The Moab Valley and wider geographic region has been explored and inhabited by many Native tribes, spanning many thousands of years: the Ancestral Puebloans, San Rafael Fremont, Ute (Núu-agha-tʉvʉ-pʉ̱), Navajo (Diné), Paiute (Nuwuvi), and Hopi (Hisatsinom). In 1887, after many years of attempted colonization by white settlers, the Ute people residing in the Moab Valley were forcibly relocated to reservations. YGP’s 1.5 acre garden sits within these ancestral homelands, wherein colonization is not in the past but is ongoing and still harming the Native community.

The Youth Garden Project recognizes that Native peoples, including the Ancestral Puebloans and Fremont, were the first to domesticate and farm many of the foods that we grow in the garden today, including maize, beans, and squash. Descendants of the tribes that lived throughout Southeastern Utah are still here today, contributing their gifts and talents and caretaking land in the Four Corners region and beyond.

The Youth Garden Project staff and board recognize the immense agricultural legacy of Native peoples. Over 60% of the foods we eat around the world today were first domesticated and cultivated by Native peoples of the Americas. Native foods have nourished us for generations, and will continue to do so for as long as we save seed, share knowledge, and care for the soil, water, and air.

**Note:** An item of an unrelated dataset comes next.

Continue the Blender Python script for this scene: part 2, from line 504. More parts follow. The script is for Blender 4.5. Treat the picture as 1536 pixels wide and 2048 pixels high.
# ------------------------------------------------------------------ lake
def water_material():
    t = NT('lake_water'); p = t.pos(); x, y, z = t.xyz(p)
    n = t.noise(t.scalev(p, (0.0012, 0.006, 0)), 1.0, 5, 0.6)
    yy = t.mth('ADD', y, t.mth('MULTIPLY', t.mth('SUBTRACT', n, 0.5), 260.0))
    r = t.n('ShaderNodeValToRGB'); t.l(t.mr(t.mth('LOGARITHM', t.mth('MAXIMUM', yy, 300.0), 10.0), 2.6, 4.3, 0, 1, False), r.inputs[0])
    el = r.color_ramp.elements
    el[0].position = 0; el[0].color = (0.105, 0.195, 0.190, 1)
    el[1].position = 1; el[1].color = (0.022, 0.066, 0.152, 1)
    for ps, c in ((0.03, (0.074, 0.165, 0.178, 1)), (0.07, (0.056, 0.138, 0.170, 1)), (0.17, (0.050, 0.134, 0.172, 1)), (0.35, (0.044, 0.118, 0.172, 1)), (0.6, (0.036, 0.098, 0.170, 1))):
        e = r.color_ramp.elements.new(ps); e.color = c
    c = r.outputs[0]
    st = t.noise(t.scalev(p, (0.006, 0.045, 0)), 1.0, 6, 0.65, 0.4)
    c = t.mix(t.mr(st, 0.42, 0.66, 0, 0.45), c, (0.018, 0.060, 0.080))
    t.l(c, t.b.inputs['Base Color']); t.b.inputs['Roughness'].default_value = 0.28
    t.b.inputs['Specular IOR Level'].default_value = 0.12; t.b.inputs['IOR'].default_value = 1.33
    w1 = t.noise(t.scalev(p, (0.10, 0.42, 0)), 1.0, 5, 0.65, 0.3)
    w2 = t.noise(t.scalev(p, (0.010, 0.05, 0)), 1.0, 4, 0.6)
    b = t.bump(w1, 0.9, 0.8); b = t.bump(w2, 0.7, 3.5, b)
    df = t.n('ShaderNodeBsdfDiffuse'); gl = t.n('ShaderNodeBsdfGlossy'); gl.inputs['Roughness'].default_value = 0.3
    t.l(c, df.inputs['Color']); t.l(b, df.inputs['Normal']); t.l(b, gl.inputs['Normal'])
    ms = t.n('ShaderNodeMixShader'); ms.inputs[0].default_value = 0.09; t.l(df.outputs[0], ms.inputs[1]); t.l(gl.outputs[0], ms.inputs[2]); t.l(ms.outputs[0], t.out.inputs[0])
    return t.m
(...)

YGP is grateful for the partnership of Full Circle Intertribal Center, whose mission is to nourish healing through their Native American traditions and cultures. FCIC plants a few garden rows at the YGP site each year with foods that are important to their Native relatives. Growing and sharing this food is one way for FCIC to practice their traditions and increase cultural awareness. We are delighted to be able to play a small part in this important work.